— START GIVEN RECORDS —

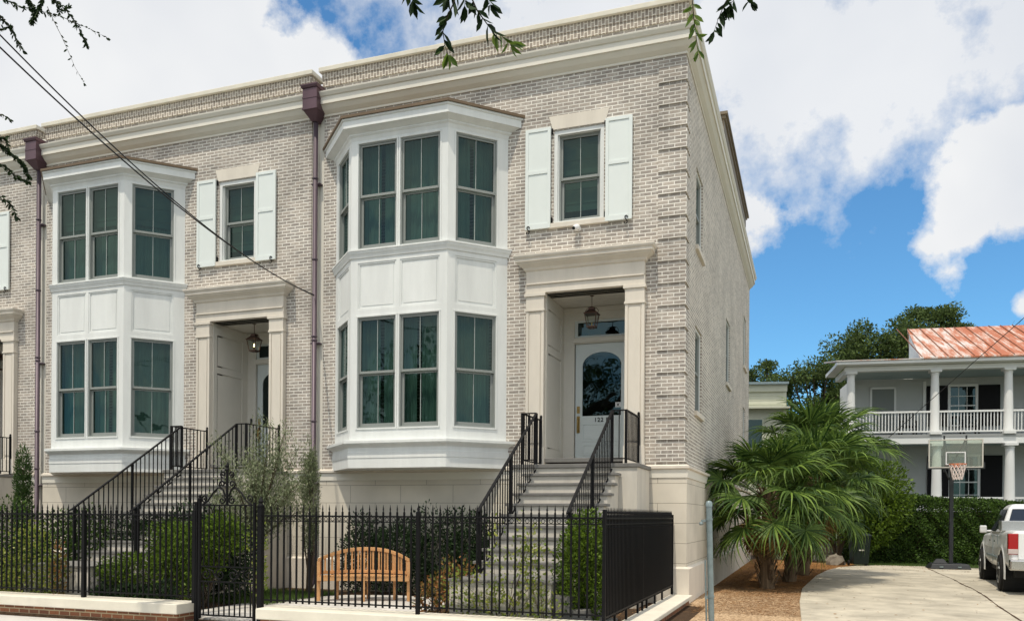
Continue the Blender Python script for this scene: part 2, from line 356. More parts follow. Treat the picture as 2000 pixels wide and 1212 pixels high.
def glass_mat(name, tintc, refl=.9, ior=1.75, gcol=(.58, .80, .79)):
    m = bpy.data.materials.new(name); m.use_nodes = True; t = m.node_tree; t.nodes.clear(); L = t.links.new
    o = t.nodes.new('ShaderNodeOutputMaterial'); a = t.nodes.new('ShaderNodeBsdfTransparent'); a.inputs[0].default_value = (*tintc, 1)
    g = t.nodes.new('ShaderNodeBsdfGlossy'); g.inputs['Roughness'].default_value = .015; g.inputs['Color'].default_value = (*gcol, 1)
    tc = t.nodes.new('ShaderNodeTexCoord'); nz = t.nodes.new('ShaderNodeTexNoise'); nz.inputs['Scale'].default_value = 1.6; L(tc.outputs['Object'], nz.inputs['Vector'])
    bp = t.nodes.new('ShaderNodeBump'); bp.inputs['Strength'].default_value = .12; bp.inputs['Distance'].default_value = .05; L(nz.outputs['Fac'], bp.inputs['Height']); L(bp.outputs[0], g.inputs['Normal'])
    g_ = t.nodes.new('ShaderNodeNewGeometry'); dt = t.nodes.new('ShaderNodeVectorMath'); dt.operation = 'DOT_PRODUCT'; L(g_.outputs['Normal'], dt.inputs[0]); L(g_.outputs['Incoming'], dt.inputs[1])
    def mm(op, a_, b_):
        n_ = t.nodes.new('ShaderNodeMath'); n_.operation = op
        for i_, v_ in enumerate((a_, b_)):
            if v_ is None: continue
            if isinstance(v_, (int, float)): n_.inputs[i_].default_value = v_
            else: L(v_, n_.inputs[i_])
        return n_.outputs[0]
    f0 = ((ior-1)/(ior+1))**2
    sch = mm('ADD', f0, mm('MULTIPLY', 1-f0, mm('POWER', mm('SUBTRACT', 1.0, mm('ABSOLUTE', dt.outputs['Value'], None)), 5.0)))
    ms = t.nodes.new('ShaderNodeMixShader'); L(sch, ms.inputs[0]); L(a.outputs[0], ms.inputs[1]); L(g.outputs[0], ms.inputs[2]); L(ms.outputs[0], o.inputs[0])
    return m
M['glass'] = glass_mat('tinted_window_glass', (.175, .26, .235), ior=1.56)
M['glassdark'] = glass_mat('dark_glass', (.05, .08, .08), ior=1.7)
M['clearglass'] = glass_mat('clear_glass', (.85, .88, .88), ior=1.35, gcol=(.9, .92, .9))
M['acrylic'] = glass_mat('acrylic_board', (.74, .78, .72), ior=1.75, gcol=(.95, .98, .92))

# rusted roof: red primer and bare metal in patches
def rust_roof():
    m = bpy.data.materials.new('rusty_metal_roof'); m.use_nodes = True; t = m.node_tree; b = t.nodes['Principled BSDF']; L = t.links.new
    tc = t.nodes.new('ShaderNodeTexCoord'); mp = t.nodes.new('ShaderNodeMapping'); mp.inputs['Scale'].default_value = (2.6, .42, .42); L(tc.outputs['Object'], mp.inputs[0])
    n = t.nodes.new('ShaderNodeTexNoise'); n.inputs['Scale'].default_value = 1.6; n.inputs['Detail'].default_value = 9; n.inputs['Roughness'].default_value = .7; L(mp.outputs[0], n.inputs['Vector'])
    sx = t.nodes.new('ShaderNodeSeparateXYZ'); L(tc.outputs['Object'], sx.inputs[0])
    ma = t.nodes.new('ShaderNodeMath'); ma.operation = 'MULTIPLY_ADD'; L(sx.outputs['X'], ma.inputs[0]); ma.inputs[1].default_value = .022; L(n.outputs['Fac'], ma.inputs[2])
    cr = t.nodes.new('ShaderNodeValToRGB'); L(ma.outputs[0], cr.inputs[0]); e = cr.color_ramp.elements
    e[0].position = .44; e[0].color = (.58, .54, .51, 1); e[1].position = .60; e[1].color = (.40, .13, .06, 1)
    q = e.new(.53); q.color = (.50, .27, .19, 1)
    L(cr.outputs[0], b.inputs['Base Color']); b.inputs['Roughness'].default_value = .6; b.inputs['Metallic'].default_value = .1
    return m
M['rust'] = rust_roof()
def mulch_mat():
    m = bpy.data.materials.new('gravel_and_pine_straw'); m.use_nodes = True; t = m.node_tree; b = t.nodes['Principled BSDF']; L = t.links.new
    tc = t.nodes.new('ShaderNodeTexCoord')
    v = t.nodes.new('ShaderNodeTexVoronoi'); v.inputs['Scale'].default_value = 38; L(tc.outputs['Object'], v.inputs['Vector'])
    n = t.nodes.new('ShaderNodeTexNoise'); n.inputs['Scale'].default_value = 1.1; n.inputs['Detail'].default_value = 6; L(tc.outputs['Object'], n.inputs['Vector'])
    n2 = t.nodes.new('ShaderNodeTexNoise'); n2.inputs['Scale'].default_value = 26; n2.inputs['Detail'].default_value = 6; L(tc.outputs['Object'], n2.inputs['Vector'])
    sx = t.nodes.new('ShaderNodeSeparateXYZ'); L(tc.outputs['Object'], sx.inputs[0])
    g = t.nodes.new('ShaderNodeMapRange'); L(sx.outputs['Y'], g.inputs['Value']); g.inputs['From Min'].default_value = 1.0; g.inputs['From Max'].default_value = 5.0
    c1 = t.nodes.new('ShaderNodeValToRGB'); L(v.outputs['Color'], c1.inputs[0]); e = c1.color_ramp.elements
    e[0].position = .1; e[0].color = (.20, .13, .075, 1); e[1].position = .9; e[1].color = (.62, .46, .30, 1); q = e.new(.5); q.color = (.44, .31, .19, 1)
    c2 = t.nodes.new('ShaderNodeValToRGB'); L(n2.outputs['Fac'], c2.inputs[0]); e = c2.color_ramp.elements
    e[0].position = .35; e[0].color = (.12, .055, .02, 1); e[1].position = .68; e[1].color = (.42, .21, .07, 1)
    ma = t.nodes.new('ShaderNodeMath'); ma.operation = 'MULTIPLY_ADD'; L(n.outputs['Fac'], ma.inputs[0]); ma.inputs[1].default_value = 1.2; ma.inputs[2].default_value = -.6
    mb = t.nodes.new('ShaderNodeMath'); mb.operation = 'ADD'; mb.use_clamp = True; L(ma.outputs[0], mb.inputs[0]); L(g.outputs[0], mb.inputs[1])
    mx = t.nodes.new('ShaderNodeMix'); mx.data_type = 'RGBA'; L(mb.outputs[0], mx.inputs['Factor']); L(c1.outputs[0], mx.inputs['A']); L(c2.outputs[0], mx.inputs['B'])
    L(mx.outputs['Result'], b.inputs['Base Color']); b.inputs['Roughness'].default_value = .95; b.inputs['Specular IOR Level'].default_value = .1
    bp = t.nodes.new('ShaderNodeBump'); bp.inputs['Strength'].default_value = .8; bp.inputs['Distance'].default_value = .02; L(n2.outputs['Fac'], bp.inputs['Height']); L(bp.outputs[0], b.inputs['Normal'])
    return m
M['mulch'] = mulch_mat()
fl = bpy.data.materials.new('gas_flame'); fl.use_nodes = True
fl.node_tree.nodes['Principled BSDF'].inputs['Emission Color'].default_value = (1, .75, .35, 1); fl.node_tree.nodes['Principled BSDF'].inputs['Emission Strength'].default_value = 6
M['flame'] = fl

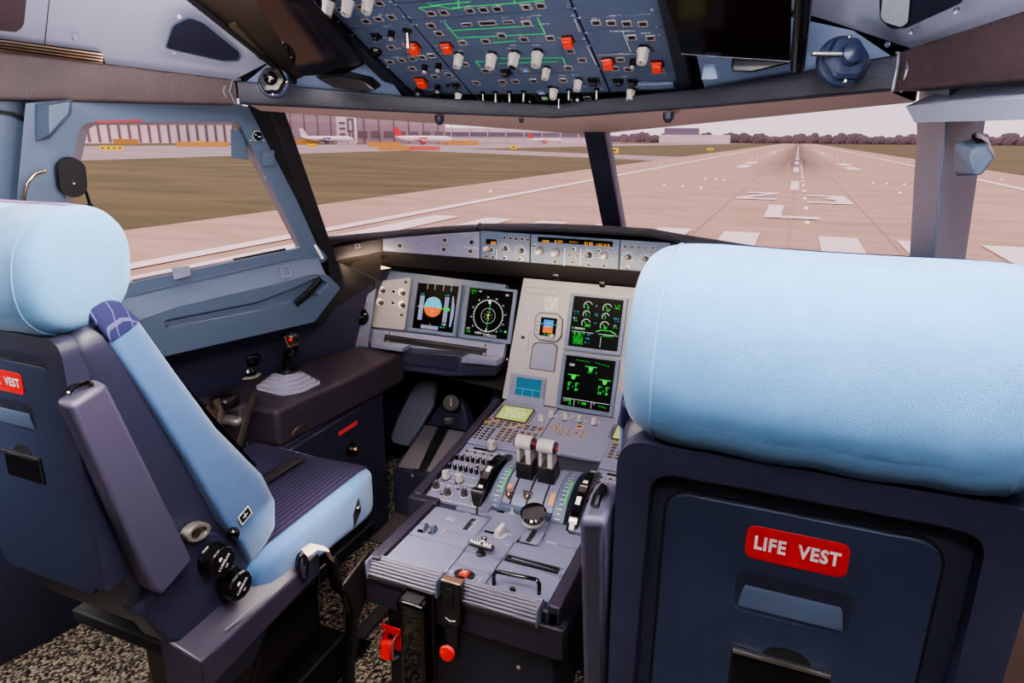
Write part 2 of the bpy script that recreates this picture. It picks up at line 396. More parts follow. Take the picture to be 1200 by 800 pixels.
# hangars and terminal
m_hang = mat('hangar_grey', (168,150,156), .8, var=.05, vscale=.05); m_hangd = mat('hangar_joint', (120,106,114), .8); m_hwhite = mat('hangar_white', (226,212,214), .8)
def far_frame(u, v, dist):
    d = ray(u, v); d.z = 0; d.normalize(); p = V((0, 0, G))+d*dist; return frame(p, V((d.y, -d.x, 0)), (0, 0, 1))
def hangar(u0, u1, top, dist, m, label, lines=12, arches=0):
    uc = (u0+u1)/2; F = far_frame(uc, 160, dist)
    x0 = fpx(F, u0, 160)[0]; x1 = fpx(F, u1, 160)[0]; h = fpx(F, uc, top)[1]
    t = thing('hangar', F.to_translation(), label, 'hangar')
    MB().box(x0, x1, 0, h, -60, 0, F).build('wall', m, t)
    for k in range(lines):
        x = x0+(x1-x0)*(k+.5)/lines; w = (x1-x0)*.006
        MB().box(x-w, x+w, 0, h*.98, 0, .4, F).build('door_joint', m_hangd, t)
    MB().box(x0-1, x1+1, h, h+2.5, -61, 1, F).build('roof', m_hangd, t)
    return t, F, x0, x1, h
hangar(60, 310, 138, 620, m_hwhite, 'long white hangar with vertical dark ribs seen through the side window', 22)
t, F, x0, x1, h = hangar(318, 396, 131, 640, m_hang, 'grey hangar behind the parked small jet', 5)
t, F, x0, x1, h = hangar(418, 522, 133, 640, m_hang, 'grey hangar with a row of dark windows, right of the white stair tower', 6)
for k in range(7):
    a = x0+(x1-x0)*(k+.12)/7; MB().box(a, a+(x1-x0)*.1, h*.22, h*.42, 0, .6, F).build('window', m_hangd, t)
# white tower with black symbols
F = far_frame(406, 160, 590); x0 = fpx(F, 395, 160)[0]; x1 = fpx(F, 417, 160)[0]; h = fpx(F, 406, 136)[1]
t = thing('stair_tower', F.to_translation(), 'white tower with dark lettering between the two grey hangars', 'tower')
MB().box(x0, x1, 0, h, -8, 1, F).build('wall', m_hwhite, t)
b = MB(); w = x1-x0
for k in range(4): b.box(x0+w*.15, x0+w*.45, h*(.12+k*.2), h*(.2+k*.2), 1, 1.6, F)
b.ringplate([(x0+w*.66,h*.5),(x0+w*.82,h*.5),(x0+w*.82,h*.85),(x0+w*.66,h*.85)], [(x0+w*.56,h*.42),(x0+w*.92,h*.42),(x0+w*.92,h*.93),(x0+w*.56,h*.93)], 1, 1.6, F)
b.box(x0+w*.62, x0+w*.72, h*.15, h*.4, 1, 1.6, F); b.box(x0+w*.8, x0+w*.9, h*.15, h*.4, 1, 1.6, F)
b.build('wall_symbols', m_hangd, t)
# terminal pier
m_term = mat('terminal_glass', (120,112,128), .4)
F = far_frame(600, 160, 900); x0 = fpx(F, 520, 160)[0]; x1 = fpx(F, 690, 160)[0]; h = fpx(F, 600, 150)[1]
t = thing('terminal_pier', F.to_translation(), 'long low white terminal pier with a dark window band', 'terminal')
MB().box(x0, x1, 0, h, -40, 0, F).build('wall', m_hwhite, t); MB().box(x0, x1, h*.45, h*.72, 0, 1, F).build('window_band', m_term, t)
for k in range(8): MB().box(x0+(x1-x0)*(k+.4)/8, x0+(x1-x0)*(k+.45)/8, 0, h*1.3, 1, 2, F).build('column', m_hwhite, t)
F = far_frame(850, 160, 1400); x0 = fpx(F, 778, 160)[0]; x1 = fpx(F, 818, 160)[0]; h = fpx(F, 800, 150)[1]
t = thing('terminal_building', F.to_translation(), 'low grey block on the horizon right of the centre post', 'building')
MB().box(x0, x1, 0, h, -60, 0, F).build('wall', m_term, t); MB().box(x0-8, x1+60, 0, h*.55, 0, 12, F).build('annex', m_hwhite, t)
# treeline: individual clumps along the horizon
m_tree = mat('far_trees', (112,100,104), .95, var=.2, vscale=.05)
tb = MB(); tb.pillow(1, 1, 1, e=2.2, n=5, fn=lambda p: p*(1+.15*math.sin(p.x*23+p.z*17)*math.cos(p.y*19)))
tb.cyl((0,0,-.7),(0,0,-.3),.05,.04,6); me_t = tb.mesh('tree', m_tree)
for i in range(120):
    u = 700+i*5.2 if i < 100 else 60+i*2
    if i >= 100: continue
    dist = 1800+(i % 3)*70; F = far_frame(u, 160, dist); hh = random.uniform(20, 34)
    W = F @ M4.Diagonal((random.uniform(20, 24), hh, 16, 1)) @ T(0, .3, 0) @ RX(-pi/2)
    o = link('tree', me_t, W); tag(o, 'grey-brown tree in the hazy line along the horizon', 'tree', 'trees along the horizon')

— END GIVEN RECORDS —

**WRITTEN EXERCISE:**
Leave the pictures out and reproduce exactly the lines from the top of the listing above through the line with "gcol=(.95, .98, .92))".

**OUTPUT OF THE TASK:**
Continue the Blender Python script for this scene: part 2, from line 356. More parts follow. Treat the picture as 2000 pixels wide and 1212 pixels high.
def glass_mat(name, tintc, refl=.9, ior=1.75, gcol=(.58, .80, .79)):
    m = bpy.data.materials.new(name); m.use_nodes = True; t = m.node_tree; t.nodes.clear(); L = t.links.new
    o = t.nodes.new('ShaderNodeOutputMaterial'); a = t.nodes.new('ShaderNodeBsdfTransparent'); a.inputs[0].default_value = (*tintc, 1)
    g = t.nodes.new('ShaderNodeBsdfGlossy'); g.inputs['Roughness'].default_value = .015; g.inputs['Color'].default_value = (*gcol, 1)
    tc = t.nodes.new('ShaderNodeTexCoord'); nz = t.nodes.new('ShaderNodeTexNoise'); nz.inputs['Scale'].default_value = 1.6; L(tc.outputs['Object'], nz.inputs['Vector'])
    bp = t.nodes.new('ShaderNodeBump'); bp.inputs['Strength'].default_value = .12; bp.inputs['Distance'].default_value = .05; L(nz.outputs['Fac'], bp.inputs['Height']); L(bp.outputs[0], g.inputs['Normal'])
    g_ = t.nodes.new('ShaderNodeNewGeometry'); dt = t.nodes.new('ShaderNodeVectorMath'); dt.operation = 'DOT_PRODUCT'; L(g_.outputs['Normal'], dt.inputs[0]); L(g_.outputs['Incoming'], dt.inputs[1])
    def mm(op, a_, b_):
        n_ = t.nodes.new('ShaderNodeMath'); n_.operation = op
        for i_, v_ in enumerate((a_, b_)):
            if v_ is None: continue
            if isinstance(v_, (int, float)): n_.inputs[i_].default_value = v_
            else: L(v_, n_.inputs[i_])
        return n_.outputs[0]
    f0 = ((ior-1)/(ior+1))**2
    sch = mm('ADD', f0, mm('MULTIPLY', 1-f0, mm('POWER', mm('SUBTRACT', 1.0, mm('ABSOLUTE', dt.outputs['Value'], None)), 5.0)))
    ms = t.nodes.new('ShaderNodeMixShader'); L(sch, ms.inputs[0]); L(a.outputs[0], ms.inputs[1]); L(g.outputs[0], ms.inputs[2]); L(ms.outputs[0], o.inputs[0])
    return m
M['glass'] = glass_mat('tinted_window_glass', (.175, .26, .235), ior=1.56)
M['glassdark'] = glass_mat('dark_glass', (.05, .08, .08), ior=1.7)
M['clearglass'] = glass_mat('clear_glass', (.85, .88, .88), ior=1.35, gcol=(.9, .92, .9))
M['acrylic'] = glass_mat('acrylic_board', (.74, .78, .72), ior=1.75, gcol=(.95, .98, .92))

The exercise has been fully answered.